Chap 5 and lippiegreen

Chapter 5 talks about the variation in standard English.  The variation within a World English and variation between World Englishes.  It also talks about the standard English ideology.  Macroaquisition, or the acquisition of a second language within a local community.  Creolization is an interesting process that the book analyzes. I relate the creolization to the slave communities that came to the United States that we saw in the movie during class.  The slaves used English as a lengua franca or a pidgin language to communicate and by mixing the languages they created but then the next generation are the ones that have this mixed language as a native language.  According to Bickerton's model a creole holds different prestiges such as acrolect, basilect, and mesolect.  How does one creole become stratified into one of these areas?  As generations of creole speakers advance does the prestige change?  When native creole speakers experience a post-creole continuum I would assume that the speaker will change to the source language like the book suggests, but if that is the case and there is this goal of a native like source language, then how come there are still creoles?  Just like the extermination of languages, I think that many creoles are also disappearing.  I think that this is the difference in views of bilingual.  I do not think that people view a creole as a variation of a language, I think that they view it as a non-language. 
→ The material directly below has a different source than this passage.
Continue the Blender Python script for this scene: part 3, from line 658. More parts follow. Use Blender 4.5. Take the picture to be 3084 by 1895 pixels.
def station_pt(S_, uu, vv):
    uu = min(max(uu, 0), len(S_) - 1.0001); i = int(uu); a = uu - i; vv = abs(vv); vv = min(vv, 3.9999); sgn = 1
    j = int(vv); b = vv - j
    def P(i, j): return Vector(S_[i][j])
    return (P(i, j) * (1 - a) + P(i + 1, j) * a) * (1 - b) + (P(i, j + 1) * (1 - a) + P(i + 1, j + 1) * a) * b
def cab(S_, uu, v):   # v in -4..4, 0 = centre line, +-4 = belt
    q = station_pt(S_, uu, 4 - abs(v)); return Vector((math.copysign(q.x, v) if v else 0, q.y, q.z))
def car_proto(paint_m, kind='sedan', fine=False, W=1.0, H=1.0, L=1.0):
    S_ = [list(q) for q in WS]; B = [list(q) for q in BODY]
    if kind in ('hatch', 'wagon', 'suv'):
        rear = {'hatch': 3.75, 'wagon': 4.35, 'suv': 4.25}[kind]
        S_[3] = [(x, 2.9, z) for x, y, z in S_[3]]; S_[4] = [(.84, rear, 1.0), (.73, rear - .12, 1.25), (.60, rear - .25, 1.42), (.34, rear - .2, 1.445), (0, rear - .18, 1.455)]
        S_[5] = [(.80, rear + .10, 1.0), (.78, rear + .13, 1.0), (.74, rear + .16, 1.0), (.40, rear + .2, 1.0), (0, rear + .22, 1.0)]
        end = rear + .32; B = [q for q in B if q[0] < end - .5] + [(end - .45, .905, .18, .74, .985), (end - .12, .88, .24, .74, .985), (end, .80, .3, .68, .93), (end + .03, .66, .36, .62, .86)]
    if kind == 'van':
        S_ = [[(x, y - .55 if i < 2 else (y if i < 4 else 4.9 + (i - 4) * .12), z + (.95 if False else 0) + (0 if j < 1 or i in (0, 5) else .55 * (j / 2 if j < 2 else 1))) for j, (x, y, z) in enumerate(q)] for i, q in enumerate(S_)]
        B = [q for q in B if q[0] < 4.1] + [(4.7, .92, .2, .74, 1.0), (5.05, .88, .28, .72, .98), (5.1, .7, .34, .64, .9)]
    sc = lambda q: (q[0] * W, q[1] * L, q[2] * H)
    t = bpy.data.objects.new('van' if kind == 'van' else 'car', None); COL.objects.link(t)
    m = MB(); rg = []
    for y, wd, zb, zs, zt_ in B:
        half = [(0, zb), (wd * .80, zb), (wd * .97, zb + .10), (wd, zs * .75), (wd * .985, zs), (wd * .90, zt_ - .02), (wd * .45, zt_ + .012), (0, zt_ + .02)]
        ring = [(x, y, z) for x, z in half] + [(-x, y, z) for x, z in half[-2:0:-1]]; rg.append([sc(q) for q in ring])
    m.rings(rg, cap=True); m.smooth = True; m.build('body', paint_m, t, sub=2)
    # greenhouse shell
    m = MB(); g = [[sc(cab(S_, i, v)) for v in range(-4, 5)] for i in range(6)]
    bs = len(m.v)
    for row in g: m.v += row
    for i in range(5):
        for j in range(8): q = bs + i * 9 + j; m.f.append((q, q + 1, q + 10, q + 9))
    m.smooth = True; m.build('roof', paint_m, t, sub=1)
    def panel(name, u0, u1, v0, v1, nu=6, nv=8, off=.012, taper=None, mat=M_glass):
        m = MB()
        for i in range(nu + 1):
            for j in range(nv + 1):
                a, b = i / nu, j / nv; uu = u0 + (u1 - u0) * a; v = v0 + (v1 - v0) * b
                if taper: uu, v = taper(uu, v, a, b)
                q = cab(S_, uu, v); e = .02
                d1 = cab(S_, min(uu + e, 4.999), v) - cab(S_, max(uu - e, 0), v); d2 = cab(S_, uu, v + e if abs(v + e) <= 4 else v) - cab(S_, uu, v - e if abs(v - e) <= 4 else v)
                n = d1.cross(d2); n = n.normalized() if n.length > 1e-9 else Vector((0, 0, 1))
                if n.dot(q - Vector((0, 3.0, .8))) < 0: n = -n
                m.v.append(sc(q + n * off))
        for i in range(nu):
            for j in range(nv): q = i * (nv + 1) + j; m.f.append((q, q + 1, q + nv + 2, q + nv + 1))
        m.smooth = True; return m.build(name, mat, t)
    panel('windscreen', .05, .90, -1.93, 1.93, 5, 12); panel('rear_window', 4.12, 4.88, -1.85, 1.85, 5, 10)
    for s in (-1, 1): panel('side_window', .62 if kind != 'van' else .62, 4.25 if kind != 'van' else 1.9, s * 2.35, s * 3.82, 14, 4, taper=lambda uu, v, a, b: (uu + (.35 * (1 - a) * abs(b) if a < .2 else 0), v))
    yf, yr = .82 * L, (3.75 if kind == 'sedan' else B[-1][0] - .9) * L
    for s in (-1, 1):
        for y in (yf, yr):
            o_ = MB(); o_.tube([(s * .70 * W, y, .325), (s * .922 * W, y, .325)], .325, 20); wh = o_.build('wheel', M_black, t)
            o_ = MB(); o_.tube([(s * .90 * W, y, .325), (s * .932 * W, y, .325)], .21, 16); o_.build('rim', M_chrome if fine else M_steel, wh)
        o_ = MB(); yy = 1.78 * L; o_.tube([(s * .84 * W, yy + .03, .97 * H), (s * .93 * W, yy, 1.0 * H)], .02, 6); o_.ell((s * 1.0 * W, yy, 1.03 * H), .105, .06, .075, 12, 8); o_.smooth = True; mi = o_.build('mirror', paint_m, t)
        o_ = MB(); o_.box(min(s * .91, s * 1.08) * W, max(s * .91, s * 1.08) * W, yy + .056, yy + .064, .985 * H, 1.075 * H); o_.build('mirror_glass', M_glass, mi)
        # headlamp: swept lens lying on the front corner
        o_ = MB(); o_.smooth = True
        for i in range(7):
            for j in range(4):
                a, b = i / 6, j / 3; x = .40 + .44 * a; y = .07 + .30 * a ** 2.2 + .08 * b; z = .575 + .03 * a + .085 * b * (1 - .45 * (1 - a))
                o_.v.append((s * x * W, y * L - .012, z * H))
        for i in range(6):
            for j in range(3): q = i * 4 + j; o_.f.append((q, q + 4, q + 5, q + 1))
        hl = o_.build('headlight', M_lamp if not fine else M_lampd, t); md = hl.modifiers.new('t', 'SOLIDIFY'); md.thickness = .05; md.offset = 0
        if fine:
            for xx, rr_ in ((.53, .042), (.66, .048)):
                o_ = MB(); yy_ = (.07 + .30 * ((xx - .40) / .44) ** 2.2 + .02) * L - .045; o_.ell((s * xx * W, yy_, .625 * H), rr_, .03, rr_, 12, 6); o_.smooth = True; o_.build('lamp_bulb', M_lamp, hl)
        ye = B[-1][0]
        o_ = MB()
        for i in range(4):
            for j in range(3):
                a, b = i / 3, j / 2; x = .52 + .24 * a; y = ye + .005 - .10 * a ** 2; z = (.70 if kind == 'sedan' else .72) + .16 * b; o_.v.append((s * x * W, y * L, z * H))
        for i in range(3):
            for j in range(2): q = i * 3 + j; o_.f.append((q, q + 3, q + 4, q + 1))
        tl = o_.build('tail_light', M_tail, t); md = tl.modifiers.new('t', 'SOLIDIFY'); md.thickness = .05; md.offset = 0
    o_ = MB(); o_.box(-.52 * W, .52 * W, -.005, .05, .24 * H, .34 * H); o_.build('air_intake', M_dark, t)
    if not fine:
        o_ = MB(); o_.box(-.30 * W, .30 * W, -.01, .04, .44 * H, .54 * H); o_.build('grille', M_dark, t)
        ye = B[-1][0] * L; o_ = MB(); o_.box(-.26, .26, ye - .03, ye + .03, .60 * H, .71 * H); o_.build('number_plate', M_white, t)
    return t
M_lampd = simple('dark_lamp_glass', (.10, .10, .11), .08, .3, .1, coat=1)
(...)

The example of the father daughter is a neat example of a language variation varying depending on the formality of the situation.  It seems odd to me that people will use English as informal speech as well as formal speech.  Why wouldn't they just use their native tongue as their informal speech and English as their formal speech?  Like the previous chapters talked about diglossia, is there a specific time to intentionally use English and a native language combined?
The most interesting part of difference of world Englishes, I think, is discourse style.  The book gives an example of an English variety that uses the word wonderful as synonymous with surprising rather than the good connotations it comes with our English variety.  The book uses the example of someone saying "He died this morning"
"Wonderful"
This is a clearly inappropriate and almost offensive response according to our English variety.  We also have talked about discourse in our 344 class, and one of our peers was saying how an African woman told one of her colleges that she looked fat after her recent vacation, with an nice intention of saying you look healthy, but her college had a much more different interpretation.  I think even with all of the changes in countries regarding English, there will always be a specific discourse for each country that uses it.  No matter how grammatically correct, a discourse is very hard to transfer.